Co-Pilot deliberately crashed aircraft

French gendarmes walk in the rescue base camp in the Alps in southern France, March 25, 2015. French gendarmes late Tuesday found one of the two black boxes of the German passenger plane that crashed in southern France with 150 people on board, while a joint international probe into the cause of the accident is under way.
French gendarmes walk in the rescue base camp in the Alps in southern France, March 25, 2015. French gendarmes late Tuesday found one of the two black boxes of the German passenger plane that crashed in southern France with 150 people on board, while a joint international probe into the cause of the accident is under way.

The co-pilot of a plane which crashed in the Alps activated the descent button and refused to open the cockpit door to the pilot.

Marseille prosecutor Brice Robin says the co-pilot, Andreas Lubitz, 28, was alone at the controls of the Germanwings flight and “intentionally” sent the plane into the doomed descent reports Sky News.
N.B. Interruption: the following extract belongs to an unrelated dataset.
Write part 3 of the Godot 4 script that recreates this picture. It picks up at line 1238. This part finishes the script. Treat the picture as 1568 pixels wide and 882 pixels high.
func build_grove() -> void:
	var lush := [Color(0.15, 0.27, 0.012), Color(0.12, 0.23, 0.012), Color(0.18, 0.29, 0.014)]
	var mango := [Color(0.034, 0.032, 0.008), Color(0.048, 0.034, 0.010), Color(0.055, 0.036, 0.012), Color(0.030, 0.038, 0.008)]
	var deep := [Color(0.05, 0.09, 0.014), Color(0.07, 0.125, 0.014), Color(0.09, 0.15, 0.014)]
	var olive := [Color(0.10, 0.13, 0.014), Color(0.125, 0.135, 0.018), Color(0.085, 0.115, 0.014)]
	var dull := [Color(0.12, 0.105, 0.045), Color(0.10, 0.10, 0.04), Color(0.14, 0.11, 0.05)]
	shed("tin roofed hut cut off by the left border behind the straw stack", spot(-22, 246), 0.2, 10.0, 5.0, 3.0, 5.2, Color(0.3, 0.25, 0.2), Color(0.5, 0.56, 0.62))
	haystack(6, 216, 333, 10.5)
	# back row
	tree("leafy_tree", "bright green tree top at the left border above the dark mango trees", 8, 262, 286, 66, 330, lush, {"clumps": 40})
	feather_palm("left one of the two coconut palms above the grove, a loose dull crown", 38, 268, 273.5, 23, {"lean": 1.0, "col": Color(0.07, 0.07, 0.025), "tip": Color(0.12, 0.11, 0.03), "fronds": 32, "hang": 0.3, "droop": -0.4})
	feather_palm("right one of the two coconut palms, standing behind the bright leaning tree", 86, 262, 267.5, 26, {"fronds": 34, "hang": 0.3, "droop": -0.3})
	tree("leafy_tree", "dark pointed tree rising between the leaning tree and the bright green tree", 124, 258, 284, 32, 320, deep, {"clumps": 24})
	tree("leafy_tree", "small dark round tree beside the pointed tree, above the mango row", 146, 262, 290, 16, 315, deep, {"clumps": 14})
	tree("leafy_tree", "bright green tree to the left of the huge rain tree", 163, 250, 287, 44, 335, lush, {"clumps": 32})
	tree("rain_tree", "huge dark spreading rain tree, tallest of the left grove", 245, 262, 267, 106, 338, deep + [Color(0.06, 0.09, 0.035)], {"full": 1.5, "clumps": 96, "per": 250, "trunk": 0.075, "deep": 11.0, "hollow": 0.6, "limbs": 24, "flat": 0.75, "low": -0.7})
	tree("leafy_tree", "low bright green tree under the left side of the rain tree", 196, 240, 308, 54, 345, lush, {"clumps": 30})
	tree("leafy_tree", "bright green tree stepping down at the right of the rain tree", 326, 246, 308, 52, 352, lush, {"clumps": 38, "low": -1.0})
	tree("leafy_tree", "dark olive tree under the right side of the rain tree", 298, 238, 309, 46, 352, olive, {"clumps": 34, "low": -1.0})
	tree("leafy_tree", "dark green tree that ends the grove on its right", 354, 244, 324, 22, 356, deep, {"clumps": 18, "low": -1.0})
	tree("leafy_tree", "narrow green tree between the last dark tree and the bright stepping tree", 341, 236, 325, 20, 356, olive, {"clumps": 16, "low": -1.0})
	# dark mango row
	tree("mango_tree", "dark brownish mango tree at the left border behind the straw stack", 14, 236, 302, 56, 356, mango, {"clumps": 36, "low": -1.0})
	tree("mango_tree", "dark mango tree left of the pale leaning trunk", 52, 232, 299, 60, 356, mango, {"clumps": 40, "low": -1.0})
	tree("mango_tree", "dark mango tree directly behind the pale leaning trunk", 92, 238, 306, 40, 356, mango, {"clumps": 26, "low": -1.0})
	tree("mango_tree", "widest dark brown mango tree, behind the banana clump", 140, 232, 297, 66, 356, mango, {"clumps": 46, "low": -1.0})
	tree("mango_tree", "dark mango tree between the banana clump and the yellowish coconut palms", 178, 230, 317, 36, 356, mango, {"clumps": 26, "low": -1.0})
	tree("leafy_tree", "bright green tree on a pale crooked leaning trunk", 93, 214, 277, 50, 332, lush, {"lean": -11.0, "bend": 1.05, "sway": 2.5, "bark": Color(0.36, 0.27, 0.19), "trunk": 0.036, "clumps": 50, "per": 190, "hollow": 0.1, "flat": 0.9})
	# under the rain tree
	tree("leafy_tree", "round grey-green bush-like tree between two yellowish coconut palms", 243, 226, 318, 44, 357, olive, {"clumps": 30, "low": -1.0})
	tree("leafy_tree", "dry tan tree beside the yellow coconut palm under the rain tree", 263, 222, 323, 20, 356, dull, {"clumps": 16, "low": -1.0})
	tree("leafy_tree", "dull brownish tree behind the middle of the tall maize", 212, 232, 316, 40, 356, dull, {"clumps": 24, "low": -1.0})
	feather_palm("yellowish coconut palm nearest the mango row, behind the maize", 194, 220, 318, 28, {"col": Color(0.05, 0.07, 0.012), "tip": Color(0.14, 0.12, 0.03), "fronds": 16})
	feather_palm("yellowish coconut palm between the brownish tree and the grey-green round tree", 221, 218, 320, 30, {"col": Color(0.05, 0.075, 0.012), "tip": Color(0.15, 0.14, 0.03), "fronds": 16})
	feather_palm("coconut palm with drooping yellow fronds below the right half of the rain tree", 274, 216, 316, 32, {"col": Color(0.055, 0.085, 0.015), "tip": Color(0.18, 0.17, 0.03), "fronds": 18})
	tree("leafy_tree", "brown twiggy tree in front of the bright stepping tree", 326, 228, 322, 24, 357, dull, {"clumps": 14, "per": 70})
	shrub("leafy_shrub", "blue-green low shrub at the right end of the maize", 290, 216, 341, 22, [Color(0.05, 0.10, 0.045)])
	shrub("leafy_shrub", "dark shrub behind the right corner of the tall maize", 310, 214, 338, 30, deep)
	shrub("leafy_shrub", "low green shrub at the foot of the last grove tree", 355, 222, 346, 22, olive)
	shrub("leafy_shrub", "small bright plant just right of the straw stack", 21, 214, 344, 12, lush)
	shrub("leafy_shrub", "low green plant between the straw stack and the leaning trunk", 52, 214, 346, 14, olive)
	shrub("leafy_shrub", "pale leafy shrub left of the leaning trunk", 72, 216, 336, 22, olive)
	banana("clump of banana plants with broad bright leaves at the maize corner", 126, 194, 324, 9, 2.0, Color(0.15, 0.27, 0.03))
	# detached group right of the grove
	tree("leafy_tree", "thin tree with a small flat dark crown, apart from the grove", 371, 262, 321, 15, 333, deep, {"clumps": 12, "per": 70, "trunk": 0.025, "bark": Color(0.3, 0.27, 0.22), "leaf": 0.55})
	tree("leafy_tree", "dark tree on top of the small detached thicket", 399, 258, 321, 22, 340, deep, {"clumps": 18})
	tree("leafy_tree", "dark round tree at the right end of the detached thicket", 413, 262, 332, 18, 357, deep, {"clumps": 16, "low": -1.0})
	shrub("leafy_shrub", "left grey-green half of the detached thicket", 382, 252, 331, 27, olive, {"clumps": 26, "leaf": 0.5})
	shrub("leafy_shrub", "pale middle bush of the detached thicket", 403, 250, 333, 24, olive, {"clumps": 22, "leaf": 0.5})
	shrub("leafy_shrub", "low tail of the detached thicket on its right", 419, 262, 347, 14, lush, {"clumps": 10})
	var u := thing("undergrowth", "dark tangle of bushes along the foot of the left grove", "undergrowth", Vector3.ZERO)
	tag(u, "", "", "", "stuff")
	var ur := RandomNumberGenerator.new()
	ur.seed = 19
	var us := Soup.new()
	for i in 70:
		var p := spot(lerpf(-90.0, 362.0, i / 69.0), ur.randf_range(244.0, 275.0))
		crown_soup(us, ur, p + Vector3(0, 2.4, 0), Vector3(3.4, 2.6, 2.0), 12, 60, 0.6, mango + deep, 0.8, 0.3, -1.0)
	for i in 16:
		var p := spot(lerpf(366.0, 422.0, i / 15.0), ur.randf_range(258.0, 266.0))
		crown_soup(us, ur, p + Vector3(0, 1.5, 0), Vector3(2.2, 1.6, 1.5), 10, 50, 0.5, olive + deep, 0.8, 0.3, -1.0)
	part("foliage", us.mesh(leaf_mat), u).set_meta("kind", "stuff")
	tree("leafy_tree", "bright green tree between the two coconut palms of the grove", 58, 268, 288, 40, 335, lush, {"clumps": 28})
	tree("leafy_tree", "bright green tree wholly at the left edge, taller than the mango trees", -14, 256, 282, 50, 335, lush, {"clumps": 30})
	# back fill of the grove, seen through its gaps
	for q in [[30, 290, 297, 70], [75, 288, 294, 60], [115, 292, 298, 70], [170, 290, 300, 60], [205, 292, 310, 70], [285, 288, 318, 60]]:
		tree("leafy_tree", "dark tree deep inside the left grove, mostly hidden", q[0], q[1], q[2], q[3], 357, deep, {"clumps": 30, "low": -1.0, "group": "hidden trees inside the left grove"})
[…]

He said that the crew member – who won a Federal Aviation Authority award in 2013 – wanted to “destroy the plane”.

He said: “We assume the (captain) went to the loo or something. The co-pilot is on his own in charge of the plane, and it is while he is alone that he uses the flight monitoring system which starts the descent of the plane.”

The flight monitoring system cannot be accidentally triggered, he added.

“We hear several cries from the captain asking to get in. Through the intercom system he identifies himself – but there is no answer. He knocks on the door and asks for it to be opened – but there is no answer.”

The plane ploughed into the side of a mountain at around 430mph, killing all of those on board instantly.

“I think the victims only realised at the last moment because on the recording you only hear the screams literally on the last moments of the recording.”

Mr Robin said Mr Lubitz was a German national but does not know his ethnicity or religion.

He said there is nothing to indicate that this was a terrorism-related event. He said he would not speculate on whether the co-pilot had committed suicide.

He said the families are in a “state of shock” and “can’t believe what has happened”.